------ DATA FOR THE TASK ------
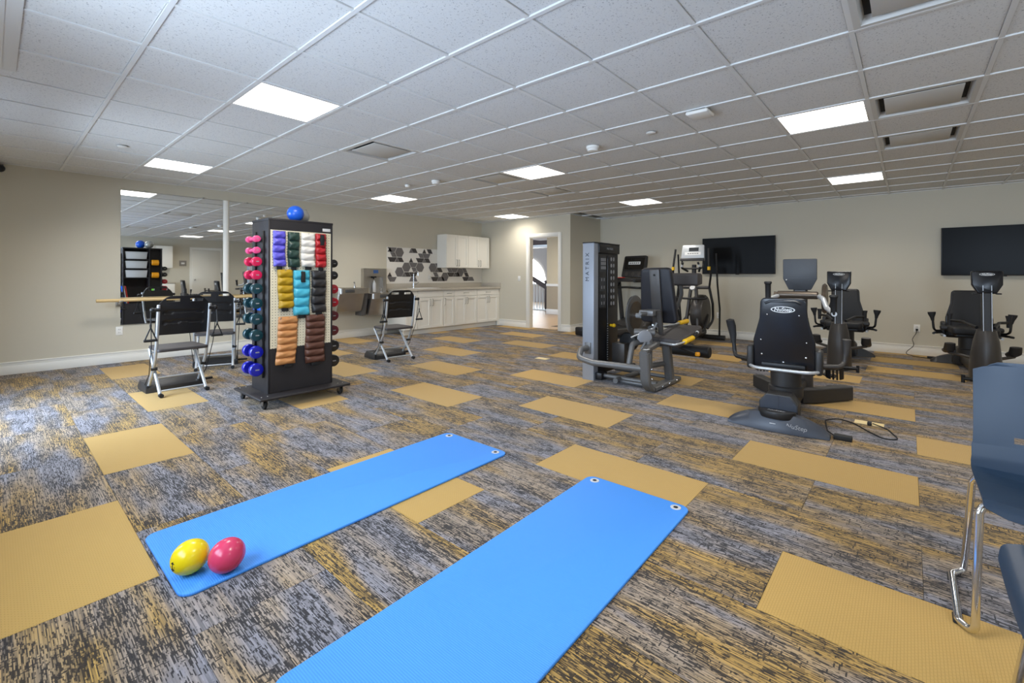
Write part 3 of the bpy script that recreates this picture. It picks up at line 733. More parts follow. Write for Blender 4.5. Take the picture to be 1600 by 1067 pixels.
def para(k, r, right, mt):           # parallelogram; k = left end of top side; bottom shifted right/left by one
    s_ = 1 if right else -1
    tile_poly([lat(k, r), lat(k+s_, r+1), lat(k+2+s_, r+1), lat(k+2, r)], mt)
G, D_ = 'tile_grey', 'tile_dark'
trap(0, 0, False, G); hexa(5, 1); para(1, 1, True, G); tri(0, 0, True, G); trap(0, 2, False, D_); tri(3, 2, True, G); para(4, 2, True, D_)
tri(9, 0, True, G); para(10, 0, True, D_); tri(15, 0, True, D_); para(17, 0, True, D_); para(13, 1, True, G); trap(15, 1, False, G)
trap(12, 2, False, D_); tri(15, 2, True, G); para(16, 2, True, D_); tri(9, 2, True, D_)
hexa(8, 4); trap(9, 3, False, G); para(10, 4, True, G); hexa(14, 4); hexa(5, 5); tri(6, 5, True, G); para(7, 5, True, D_); trap(9, 5, False, D_); trap(9, 6, True, G)
tri(0, 5, True, D_); trap(0, 6, False, G)
hexa(20, 4); tri(21, 4, True, G); para(22, 4, True, D_); para(20, 5, True, G); trap(19, 6, False, D_); trap(22, 6, True, G); hexa(26, 6)
para(27, 4, True, G); trap(29, 4, False, G); trap(27, 5, False, D_); tri(30, 5, True, G); para(31, 5, True, D_); hexa(34, 5); para(35, 4, True, G)
para(36, 5, True, D_); trap(35, 6, False, D_); trap(38, 6, True, G); trap(21, 3, False, G)
# drinking fountains
DF = thing('drinking_fountain', 'stainless double-bowl drinking fountain with bottle filler left of the kitchen', 'drinking fountain', (4.65, YMAX, 0))
def df(mb, n, mt='steel', p=DF): return mb.build(n, mt, p, w=True)
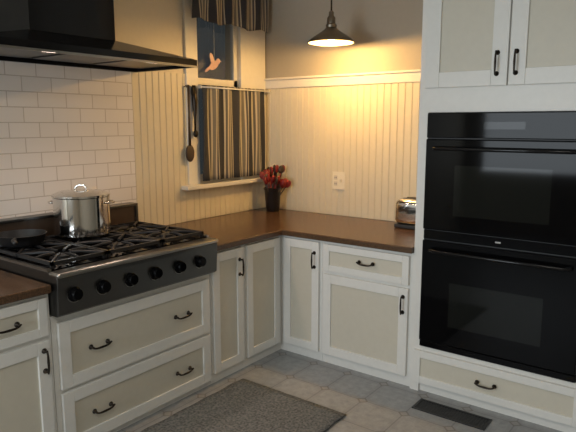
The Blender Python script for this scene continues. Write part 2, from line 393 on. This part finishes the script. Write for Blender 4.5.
------
== WRITTEN PROBLEM ==
A faithful copy of the records above is needed, with the pictures left out.

== SOLUTION BELOW ==
Write part 3 of the bpy script that recreates this picture. It picks up at line 733. More parts follow. Write for Blender 4.5. Take the picture to be 1600 by 1067 pixels.
def para(k, r, right, mt):           # parallelogram; k = left end of top side; bottom shifted right/left by one
    s_ = 1 if right else -1
    tile_poly([lat(k, r), lat(k+s_, r+1), lat(k+2+s_, r+1), lat(k+2, r)], mt)
G, D_ = 'tile_grey', 'tile_dark'
trap(0, 0, False, G); hexa(5, 1); para(1, 1, True, G); tri(0, 0, True, G); trap(0, 2, False, D_); tri(3, 2, True, G); para(4, 2, True, D_)
tri(9, 0, True, G); para(10, 0, True, D_); tri(15, 0, True, D_); para(17, 0, True, D_); para(13, 1, True, G); trap(15, 1, False, G)
trap(12, 2, False, D_); tri(15, 2, True, G); para(16, 2, True, D_); tri(9, 2, True, D_)
hexa(8, 4); trap(9, 3, False, G); para(10, 4, True, G); hexa(14, 4); hexa(5, 5); tri(6, 5, True, G); para(7, 5, True, D_); trap(9, 5, False, D_); trap(9, 6, True, G)
tri(0, 5, True, D_); trap(0, 6, False, G)
hexa(20, 4); tri(21, 4, True, G); para(22, 4, True, D_); para(20, 5, True, G); trap(19, 6, False, D_); trap(22, 6, True, G); hexa(26, 6)
para(27, 4, True, G); trap(29, 4, False, G); trap(27, 5, False, D_); tri(30, 5, True, G); para(31, 5, True, D_); hexa(34, 5); para(35, 4, True, G)
para(36, 5, True, D_); trap(35, 6, False, D_); trap(38, 6, True, G); trap(21, 3, False, G)
# drinking fountains
DF = thing('drinking_fountain', 'stainless double-bowl drinking fountain with bottle filler left of the kitchen', 'drinking fountain', (4.65, YMAX, 0))
def df(mb, n, mt='steel', p=DF): return mb.build(n, mt, p, w=True)
The Blender Python script for this scene continues. Write part 2, from line 393 on. This part finishes the script. Write for Blender 4.5.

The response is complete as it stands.